Ironically Neil Jordan’s Ondine aims to parody the fairytale genre, but proceeds to do just the opposite

Film: Ondine
Director: Neil Jordan
Starring: Colin Farrell, Alicja Bachleda
Runtime: 111 Mins
Review: Laura Coleman
Rating: **

Ironically Neil Jordan’s Ondine aims to parody the fairytale genre, but proceeds to do just the opposite. Initially this seems untrue – set on the rugged coast of Ireland, the photography is suitably idyllic, with plenty of artistically angled shots and dreamy underwater acoustics. Jordan’s plot is less watertight, however. The synopsis – fisherman Syracuse one day hauls in a young woman, believes she is a mermaid and promptly falls in love – harbours the potential for an ingenious spoof on conventional fairytales. Where the film slips up, though, is by allowing its predictability to exceed the deliberate and become unintentional. Farrell and the others do their best with the script, and there are some genuinely heated exchanges; but whenever the characters leave off tearing each other’s hair out, the dialogue is halting and clichéd. Then there is the development in several characters of refrains of speech, doubtless an attempt to play with the genre’s tendency towards repetition; but the frequency and predictability of these lines makes them awkward. One such example is Annie, Syracuse’s precocious daughter, whose catchphrase of “curiouser and curiouser” is used too showily to sound innocently charming.

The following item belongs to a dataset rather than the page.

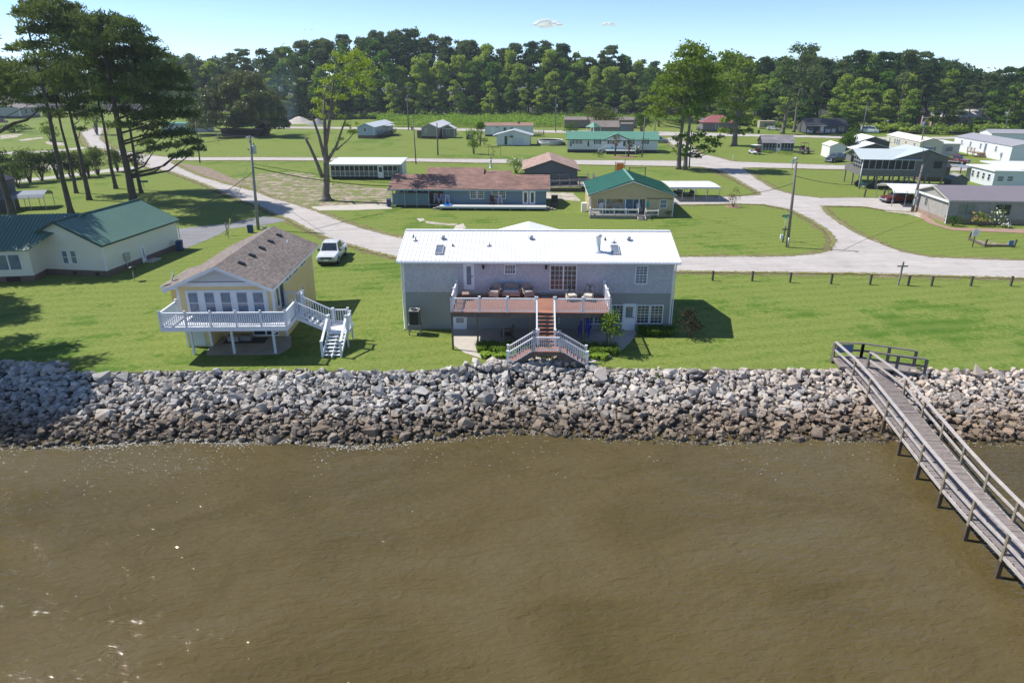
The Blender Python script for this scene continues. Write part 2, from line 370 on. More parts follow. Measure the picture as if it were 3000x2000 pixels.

Even when the fairytale is dispelled and Ondine’s true identity and origin are revealed, the story remains predictable and improbable: the catchphrases remain, loose ends are tied from all quarters and the story, against all odds, regains its calm. The makers clearly enjoy exploring the capacity of fairytale for wish-fulfilment, but the film fails to avoid falling repeatedly into the genre’s tired conventions.